Sheet metal workers likely to be off job for more than a month as other trades negotiations grind on

Sheet metal workers union
Sheet Metal Workers’ and Roofers’ Union (SMWIA) Local 30 workers on the picket line (SMWIA Local 30 Facebook page)

Ontario Construction News staff writer

Sheet metal workers may be off the job for four to five weeks, and there is a possibility that labour disruptions may spread the plumbers’ union, largely over a dispute about the work-week length, says Wayne Peterson, executive director of the Construction Employers Coordinating Council of Ontario (CECCO).

Sheet metal workers belonging to Sheet Metal Workers’ and Roofers’ Union (SMWIA) locals across the province walked off the job on May 6 after employers insisted on revising the work-week from 36 to 40 hours and changing mobility provisions, Peterson said.

Most of the mechanical trades in southern and eastern Ontario have had a 36-hour work week, but Peterson says employers are finding the overtime cost of the shorter work week is making them uncompetitive with non-union contractors and with companies affiliated with the Christian Labour Association of Canada (CLAC), where members work 44 hours week without overtime. (Overtime under the previous collective agreement was paid at double time.)

So far only two unions among all of the construction trades have formally settled and ratified their contracts – the International Brotherhood of Electrical Workers (IBEW) and the union representing elevator workers. However, Peterson says good progress is being made in many of the trades, both mechanical and non-mechanical. Notably unions representing refrigeration and sprinkler fitter workers have agreed to tentative settlements.

Employers had been seeking the 40 hour week with the electricians at the outset of negotiations, but backed off and retained the traditional 36-hour schedule.

Peterson says some sheet metal union locals and employer bargaining agencies in places like Windsor and Thunder Bay have worked 40-hour work weeks under their existing contractors.

He said the negotiating process has been exceptionally slow this year.

“I have never seen such a slow start,” he said. “Negotiations really didn’t get start with any significant gusto until the third week of April. I’ve been involved in heading up the sheet metal negotiations for eight rounds and never found it like this.”

“No one was talking,” Peterson said. “It seemed to be a ‘wait and see’ — once the electrical settlement was out there it would set the ground and set the wage rates.”

Peterson said he expects that the sheet metal workers will be off the job for more than a month because government conciliation and mediation officers normally look for a cooking off period of “two to three weeks” before bringing the parties back to the table. “Allow another week to two weeks to get it resolved, that’s where they are – and then the members have to vote on it.”

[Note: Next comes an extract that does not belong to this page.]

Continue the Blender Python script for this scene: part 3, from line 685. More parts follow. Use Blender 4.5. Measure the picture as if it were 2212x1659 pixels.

However, while the employer bargaining authorities for the sheet metal workers and other mechanical trades have been pushing for the 40 hour week, ultimately if the sheet metal workers, plumbers and other unions accept the employers’ demands, they will be going against the precedent established by the IBEW negotiators.

Peterson says he still expects that the other mechanical trades will settle without striking.

“The plumbers were looking at striking on Thursday (today-May 9) but they decided on further meetings near the end of the month. The two sides are talking.”

Meanwhile Local 30 sheet metal workers are stepping up their picketing activities as they resist the hours-of-work roll-backs requested by employers.

sheet metal workers“The contractors continue to insist on having a 40 hour work week for sheet metal workers and a 44 hour work week for sheeters and deckers, make-up time, hiring hall provisions cast into the agreement, mobility increase to four men and regional wage settlements,” SWMAI local 30 says on its website.

So far the union is picketing (at six locations) mechanical contractors’ plants/offices and not construction work sites, resulting in limited disruption of projects under construction.
Local 30 pickets on May 8 included John C. Rogers, Summit Mechanical, the Toronto Sheet Metal Contractors Association, Black & McDonald, Engie Multitech Ltd. and Tek-Mor Inc.

Union members in good standing who serve on picket duty for four hours per shift, four days per week, are eligible for $150.00 in strike pay per qualifying week – a far cry from the members’ regular income. SWMAI local 47 members receive $38.93 per hour plus benefits under the previous contract, bringing their total compensation to $58.68 per hour.

Petersen says if the sheet metal workers picket active construction sites, they could cause some disruption but by law construction workers not on strike must cross the picket lines.

The impact of the dispute will vary depending on the job and whether the trade is a key element at the stage of construction for the specific project.